Agence France-Presse,
BEIRUT: Lebanon on Thursday marks the first anniversary of the devastating Israel-Hezbollah war, with the Shiite group opting to keep a low profile as the spotlight falls on the army and its attempt to put down an Islamist revolt.
Prime Minister Fuad Siniora called on Lebanese to heal their deep political divisions and unite behind the army which has been locked in battle with the Sunni Islamist fighters in northern Lebanon for more than 50 days.
The military is seen as a unifying factor, with major institutions such as the parliament and presidency both paralysed amid an almost eight-month deadlock between the Siniora government and the Hezbollah-led opposition, backed by former powerbroker Syria.
Hezbollah sparked last summer's bloodshed with a cross-border raid in which it captured two Israeli soldiers who are believed to remain in its hands.
Sources close to the Iran-backed group, which held a massive victory rally after the UN-brokered ceasefire last August 14, said each area hit by the conflict would hold its own small celebrations, apparently for security reasons to avoid large crowds.
Its charismatic leader, Hassan Nasrallah, has been rarely seen in public since the conflict, figuring high on an Israel hit list.

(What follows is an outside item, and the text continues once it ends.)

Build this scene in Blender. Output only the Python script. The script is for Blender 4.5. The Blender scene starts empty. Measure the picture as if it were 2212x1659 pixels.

But the sources point out that the anniversary, like the war, would actually last more than a whole month.
“Just as we stood together to confront the aggression … I take this opportunity to extend my hand again to all our brothers,” Siniora said in a televised speech on Wednesday to mark the 34-day war.
“We have to return to dialogue and reconciliation,” said the head of the Western-backed government.
Siniora said unity was essential to overcome tough challenges ahead, especially post-war reconstruction, the extension of state authority over the whole of Lebanon, and implementation of long-awaited reforms.
He called for the army to put a “final end” to the Fatah al-Islam “criminal gang” fighting Lebanese troops.
A year after the war with Israel that killed more than 1,200 people in Lebanon, mostly civilians, and wreaked devastation across much of the country, Beirut has been plunged in its most dangerous crises since the 1975-1990 civil war.
At least 174 people, including 86 soldiers and at least 68 Fatah al-Islam fighters, have been killed in the battles since May 20 around the besieged Palestinian refugee camp of Nahr al-Bared in northern Lebanon.
Army chief Brigadier General Michel Sleiman held a ceremony on Wednesday to honour the 50 soldiers killed in the Israel-Hezbollah conflict, although the army stayed largely out of the fighting.
“The blood that the soldiers offered in the July 2006 aggression has made the military institution the symbol of unity,” he said. “It is with this unity that the army is confronting the terrorists” of Fatah al-Islam.
Much of the infrastructure battered in the war with Israel has been restored but the rebuilding of homes has been slow and the services sector remains stagnant. International aid has flowed in, with pledges totalling 7.6 billion dollars made last January in Paris.
According to government figures, 91 of the country's 150 bridges were destroyed in the 34-day conflict, as Israel tried to cut the supply lines of the Shiite guerrillas of Hezbollah. Fifty-one of them have now been rebuilt.
On Thursday, exactly a year after war broke out, the Awali highway bridge, a major artery between the capital and south Lebanon that was destroyed in an Israeli air strike, was to be reopened.
At Beirut airport, which was also bombed by Israeli warplanes and closed throughout the summer war, the runways have been repaired, as have two of the three storage tanks for aircraft fuel.
Lebanon's services sector, which accounts for 70 percent of gross domestic product, remains badly affected — paralysed largely because of the uncertainty caused by the political crisis.
Another problem plaguing reconstruction comes from the controversial cluster bombs dropped by Israeli warplanes during the war.